PUC approves pipeline route near Pipestone Monument
The Minnesota Public Utilities Commission has approved a route permit for a petroleum pipeline near the Pipestone National Monument. On Thursday, commissioners voted 3-2 to approve a route farther from the Monument than Magellan Pipeline Co. wanted.
But while the PUC went with a route that had initially been suggested by the Mille Lacs Band of Ojibwe, members of area tribes also said the pipeline project shouldn’t move forward at all.
The PUC discussed the proposed pipeline route in a Thursday meeting, which was livestreamed.
In 2023, Magellan applied to re-route about 0.74 miles of a petroleum pipeline that is currently on federal land within the Northern Tallgrass Prairie National Wildlife Refuge and the Pipestone National Monument in Pipestone County. The federal government shut down that portion of the existing pipeline in 2022.
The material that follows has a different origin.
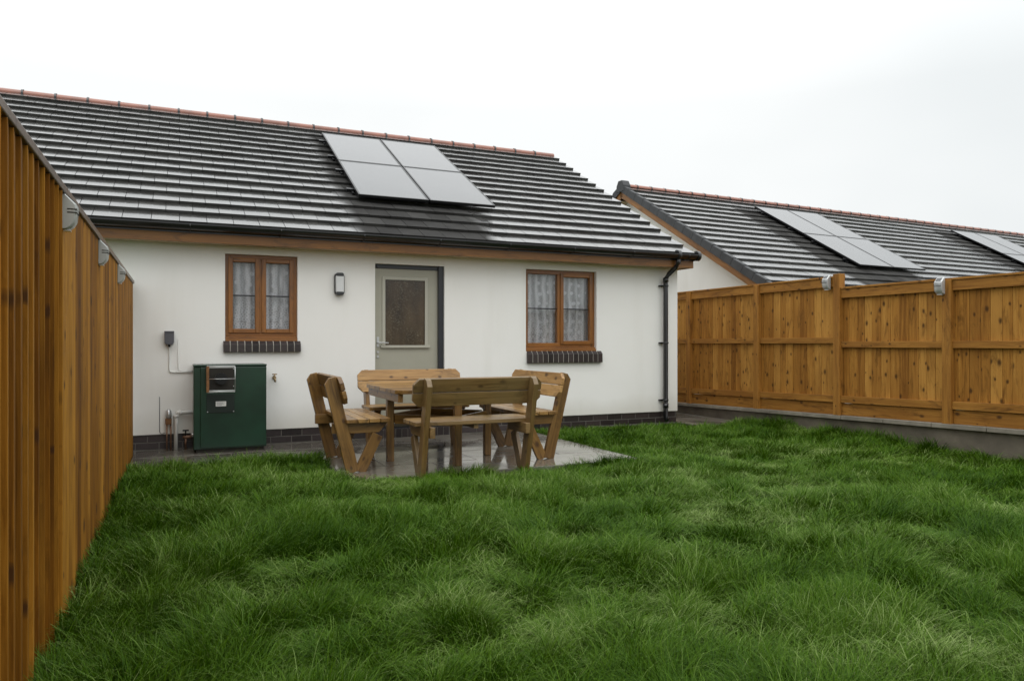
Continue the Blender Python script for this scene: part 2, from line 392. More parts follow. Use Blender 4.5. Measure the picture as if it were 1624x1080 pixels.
# ------------------------------------------------------------------ grass (numpy ribbons, one object)
def make_grass(n):
    rs = np.random.RandomState(11)
    x = rs.uniform(-.42, 7.40, n*3); y = rs.uniform(.55, 8.56, n*3)
    d = np.hypot(x, y); keep = rs.rand(n*3) < np.clip((3.0/np.maximum(d, .5)), .30, 1.0)
    e = .03*(vn(x, y, .12, 21)-.5)*2
    out = ((x > PX0+e) & (x < PX1+e) & (y > PY0+e)) | ((x <= PX0+.1) & (y > SY+e)) | ((x > 6.42) & (y > 8.12+e)) | (y > 8.575)
    # outside the camera's wide surroundings thin out
    keep &= ~out
    x, y, d = x[keep][:n], y[keep][:n], d[keep][:n]; n = len(x)
    tuft = vn(x, y, .22, 5); tuft2 = vn(x, y, .09, 6); big = vn(x, y, .9, 7)
    flat = np.clip((vn(x, y, .7, 8)*.45+vn(x, y, .22, 9)*.55-.52)*4, 0, 1)
    sheen_patch = np.zeros(n)  # patches whose sky sheen is painted into the blade tint
    for (px, py, pr) in ((3.3, 3.8, .62), (4.4, 4.4, .45), (2.6, 3.3, .3), (5.2, 5.6, .5), (1.2, 3.0, .5)):
        sheen_patch = np.maximum(sheen_patch, np.clip(1.4-np.hypot(x-px, y-py)/pr, 0, 1)*np.clip(vn(x, y, .3, 41)*1.8-.3, 0, 1)*(px > 2.9))
        flat = np.maximum(flat, np.clip(1.5-np.hypot(x-px, y-py)/pr, 0, 1)*np.clip(vn(x, y, .22, 14)*1.9-.25, 0, 1))
    H = (.075+.035*tuft+.045*tuft2+.02*big)*rs.uniform(.55, 1.45, n)
    strand = rs.rand(n) < .22
    pe = np.maximum(np.maximum(PX0-x, x-PX1), PY0-y); pe = np.where(x < PX0, np.minimum(np.hypot(PX0-x, np.maximum(PY0-y, 0)), 9), pe)
    H = H*np.clip(.95+.05*pe/.3, .95, 1)*(1-.4*flat)*(1-.25*sheen_patch)
    H = H*(1+.45*np.clip((x-6.9)/.4, 0, 1))
    edge = np.minimum(np.abs(x+.42), np.abs(y-8.56)); H = H*np.where(d > 6, .82, 1.0)
    H = np.where((y > 8.0) & (x > 3.9), H*.8, H)
    th = -.6+2*PI*(.55*(vn(x, y, .9, 10)-.5)+.85*(vn(x, y, .28, 12)-.5)+.5*(vn(x, y, .11, 15)-.5))+rs.normal(0, 1.0, n)
    th = np.where(strand, th+rs.normal(0, 1.1, n), th)
    L = .5+.5*vn(x, y, .24, 13)+1.1*flat+rs.uniform(-.35, .7, n); L = np.where(strand, L+.75, L); H = np.where(strand, H*1.45, H); L = np.clip(L, .1, 1.9)
    pitch = np.clip(L*.75, .05, 1.38)                  # final lean angle of the blade
    w = (.0009+.00027*d)*rs.uniform(.75, 1.3, n)*np.where(strand, .75, 1)
    yaw = th+PI/2+rs.normal(0, .5, n)
    z0 = lawn_z(x, y)-.01
    ts = [0, .38, .72, 1.0]; wd = [1, .95, .62, 0]
    cx, cz, cy = x.copy(), z0.copy(), y.copy()
    P = []; prev = 0
    for k, t in enumerate(ts):
        if k:
            ang = pitch*(ts[k-1]+t)/2*1.35+.12; ang = np.minimum(ang, 1.72); seg = H*(t-prev)*1.12
            cx = cx+np.cos(th)*np.sin(ang)*seg; cy = cy+np.sin(th)*np.sin(ang)*seg; cz = cz+np.cos(ang)*seg
            cz = np.maximum(cz, z0+.02+.008*k)
        prev = t
        ox, oy = np.cos(yaw)*w*wd[k], np.sin(yaw)*w*wd[k]
        if k < 3:
            P.append(np.stack([cx-ox, cy-oy, cz], 1)); P.append(np.stack([cx+ox, cy+oy, cz], 1))
        else: P.append(np.stack([cx, cy, cz], 1))
    V = np.stack(P, 1).reshape(-1, 3).astype(np.float32)           # n*7
    b = (np.arange(n)*7)[:, None]
    q = np.array([[0,1,3,2],[2,3,5,4]]); tri = np.array([4,5,6])
    loops = np.concatenate([b+q[0], b+q[1], b+tri], 1).ravel().astype(np.int32)   # 11 per blade
    starts = (np.arange(n)[:, None]*11+np.array([0,4,8])).ravel().astype(np.int32)
    me = bpy.data.meshes.new('grass'); me.vertices.add(n*7); me.vertices.foreach_set('co', V.ravel())
    me.loops.add(n*11); me.loops.foreach_set('vertex_index', loops)
    me.polygons.add(n*3); me.polygons.foreach_set('loop_start', starts)
    me.polygons.foreach_set('use_smooth', np.ones(n*3, dtype=bool))
    me.update(calc_edges=True)
    tint = np.clip(.55*rs.rand(n)+.20*vn(x, y, .6, 31)+.10*flat+.10+.3*(rs.rand(n) < .03)+.22*strand*rs.rand(n)+.22*(vn(x, y, .10, 33)-.5)+.18*(vn(x, y, .33, 34)-.5)+.08*flat+.24*sheen_patch, 0, 1)  # flattened patches tinted paler to paint the sky sheen on lying blades
    tt = np.repeat(tint, 7).reshape(n, 7)+np.array([-.04,-.04,0,0,.04,.04,.09])
    a = me.attributes.new('tint', 'FLOAT', 'POINT'); a.data.foreach_set('value', tt.ravel().astype(np.float32))
    me.materials.append(M['grass'])
    o = bpy.data.objects.new('grass', me); C.objects.link(o)
    return tag(o, 'long wet green grass of the back lawn, swirled and flattened in places', 'grass', kind='stuff')
make_grass(780000)

# ------------------------------------------------------------------ roof pieces
PITCH = math.atan(.555)
def tile_roof(name, parent, mat, x0, x1, y_e, z_e, ncourse, gauge, tw, pitch, riser=.041, verge_open=True):
    """interlocking flat tiles laid broken bond on the slope rising in +y"""
    m = MB(); cp, sp = math.cos(pitch), math.sin(pitch)
    U = Vector((1,0,0)); S = Vector((0,cp,sp)); Nn = Vector((0,-sp,cp)); O = Vector((0,y_e,z_e))
    fill = MB()  # added dark strips below the tiles, so the joints show as shadow slots
    for k in range(ncourse):
        s0 = k*gauge; s1 = s0+gauge+(.05 if k < ncourse-1 else 0)
        a0, a1 = x0+.004, x1-.012; p = [(s0+.006, riser-.005), (s1, -.004), (s1, -.012), (s0+.006, .001)]
        n = len(fill.v)
        for xx in (a0, a1):
            for (ss, hh) in p: fill.v.append(tuple(O+U*xx+S*ss+Nn*hh)); fill.g.append((xx, ss, hh))
        fill.f += [(n,n+1,n+2,n+3),(n+7,n+6,n+5,n+4)]+[(n+(i+1)%4, n+i, n+4+i, n+4+(i+1)%4) for i in range(4)]; fill.sm += [False]*6
        x = x1; first = True
        while x > x0+.01:
            w = tw*(.5 if (first and k % 2) else 1); a = max(x-w, x0); first = False
            jt = random.gauss(0, .0006); js = random.gauss(0, .001)
            ta = random.gauss(0, .0004)
            vs = []
            for (xx, hh) in ((a+.003, ta), (x-.003, -ta)):
                for (ss, top) in ((s0+js, riser+jt), (s1, 0.002+jt)):
                    vs.append(O+U*xx+S*ss+Nn*(top+hh)); vs.append(O+U*xx+S*ss+Nn*(top+hh-(riser-.002 if ss == s0+js else .012)))
            n = len(m.v); m.v += [tuple(v) for v in vs]; m.g += [tuple(v) for v in vs]
            # order: a-low-top,a-low-bot,a-up-top,a-up-bot,b...
            for f in ((0,4,6,2),(1,3,7,5),(0,1,5,4),(2,6,7,3),(0,2,3,1),(4,5,7,6)): m.f.append(tuple(n+i for i in f)); m.sm.append(False)
            x = a
    o = m.build(name, mat, parent); fill.build('joint_shade', M['joint_shade'], o)
    return o
def ridge_line(name, parent, x0, x1, y, z, step, r=.072):
    m = MB(); clips = []; x = x1
    while x > x0:
        a = max(x-step, x0); n0 = len(m.v); n = 12
        for xx in (a+.004, x-.004):
            for j in range(n+1):
                t = PI*(-.08+1.16*j/n); m.v.append((xx, y+math.cos(t)*r, z+math.sin(t)*r*.85)); m.g.append(m.v[-1])
        for j in range(n): m.f.append((n0+j, n0+j+1, n0+n+2+j, n0+n+1+j)); m.sm.append(True)
        cl = MB(); clips.append(cl); n1 = 0
        for xx in (a-.014, a+.014):
            for j in range(n+1):
                t = PI*(-.08+1.16*j/n); cl.v.append((xx, y+math.cos(t)*(r+.012), z+math.sin(t)*(r+.012)*.87)); cl.g.append(cl.v[-1])
        for j in range(n): cl.f.append((n1+j, n1+j+1, n1+n+2+j, n1+n+1+j)); cl.sm.append(True)
        x = a
    m.poly([(x1-.004, y+math.cos(PI*(-.08+1.16*j/12))*r, z+math.sin(PI*(-.08+1.16*j/12))*r*.85) for j in range(13)])
    m.poly([(x0+.004, y+math.cos(PI*(-.08+1.16*j/12))*r, z+math.sin(PI*(-.08+1.16*j/12))*r*.85) for j in range(13)][::-1])
    o = m.build(name, M['ridge'], parent)
    for cl in clips: cl.build('ridge_clip', M['black_pl'], o)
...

At Thursday’s meeting of the PUC, Magellan representatives said re-opening the pipeline would allow them to more reliably supply customers in Minnesota and the Dakotas. However, area tribes including the Upper Sioux Community, the Mille Lacs Band of Ojibwe, the Yankton Sioux Tribe and the Flandreau Santee Sioux Tribe all voiced opposition to the re-route.
Tribe members said the area around Pipestone National Monument was both sacred and culturally important. Samantha Odegard, tribal historic preservation officer for the Upper Sioux Community, said it was also not known how a pipeline leak could potentially affect pipestone, which is quarried in the area.
Both the Upper Sioux Community and the Mille Lacs Band had proposed alternative re-routes that would go farther away from the Pipestone Monument. But during Thursday’s meeting, the Mille Lacs Band voiced support for the Upper Sioux Community’s proposed route instead.
PUC members approved the route that the Mille Lacs Band initially put forward, and also required a survey and tribal input before construction of the final route could start.